Since 2011, three million more South Africans have been pushed below the poverty line, according to a study by the national data agency, Statistics South Africa, released this week. More than 30.4 million South Africans—55.5% of the population—live on less than 992 rand (about $75) per person per month.

The data, collected in 2015, is more optimistic than numbers from 2006, when two thirds of South Africans were living in poverty. But it captures the painful one-step-forward, two-steps-backwards dance the country has been engaged in over the last decade trying to improve the lives of its population. In 2006, 28.4% of the country was found to be living in extreme poverty. That number had only inched downwards to 25.2% by 2015.

Those numbers aren’t likely to improve. In the last year alone, South Africa has entered recession and seen its sovereign rating adjusted to junk status, making life harder for everyone, especially the poor.

One of the most enduring legacies of apartheid is the grinding poverty suffered by the country’s majority black population. Social spending on housing, healthcare, and a grant system were specifically designed to lift black South Africans out of poverty.
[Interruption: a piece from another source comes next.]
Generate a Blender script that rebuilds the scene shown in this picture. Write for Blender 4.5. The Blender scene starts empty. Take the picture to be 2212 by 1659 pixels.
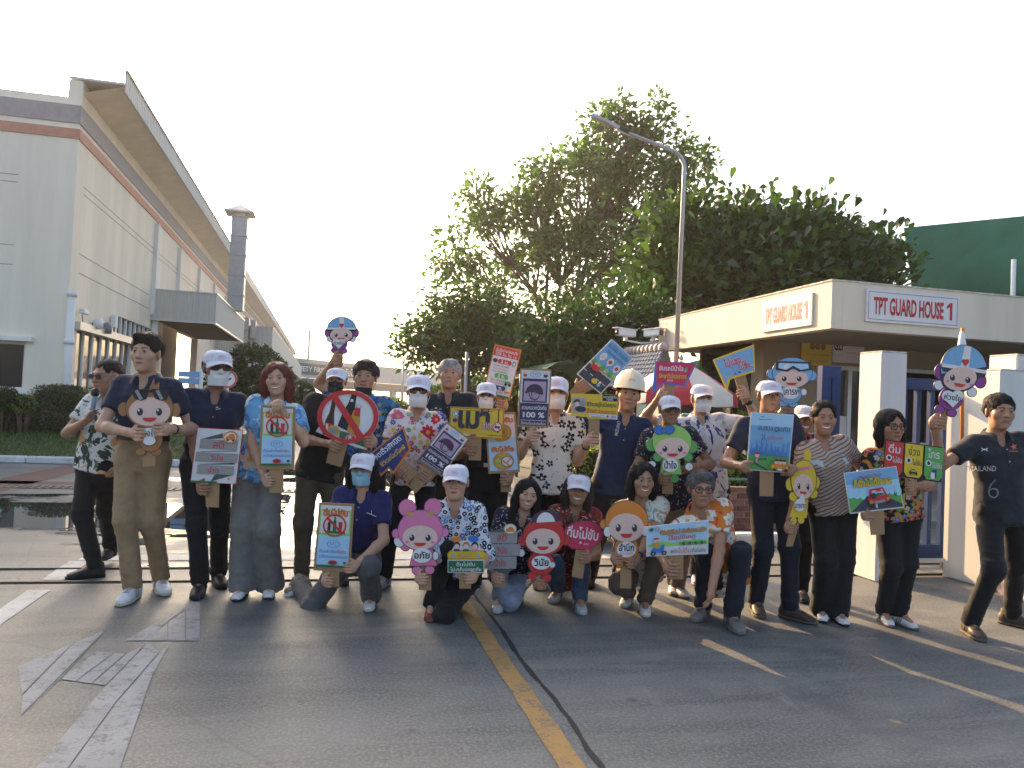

Black South Africans continue to be worst affected by rising poverty, with nearly half considered below Statistics South Africa’s lower-bound line of poverty, defined as individuals who have to sacrifice buying food for other essentials. Less than 1% of white South Africans are below this dire line.

South Africa’s youth are trapped in poverty from an early age, with 43.5% of the citizens under the age of 17 living in households that earned below the median income of 797 rand ($60) per month. It’s the start of a vicious cycle that continues into adulthood, with more than half of South Africans below the age of 35 unemployed.

A number of factors have pushed South Africa back. The full effect of the 2008 global financial crisis, initially hidden by the euphoria and capital injection of the 2010 FIFA World Cup, is now being felt. The country has also fallen victim to the sluggish growth seen by other commodities-driven economies, unable to improve on 3.3% growth in 2011, the highest GDP has peaked since the financial crisis.

Most at fault, though, has been South Africa’s inability to implement its own policies. In 2012, the country launched the “National Development Plan” with much pomp and an explanatory animated video. But a lack of political will has left the plan adrift. By almost all measures, South Africa is going to miss the goals it set for itself in the plan, including its aim to reduce poverty from 39% in 2009 to 0% in 2030 and to eliminate hunger.

Even the commission tasked with seeing the plan through is frustrated by the lack of government support to do so, despite having an office a few doors down from the president. ”We have a plan, we like it very much, we take it to parliament, the whole world praises it,” the group’s deputy commissioner Malegapuru Makgoba said recently. ”And we are the ones that don’t implement it.”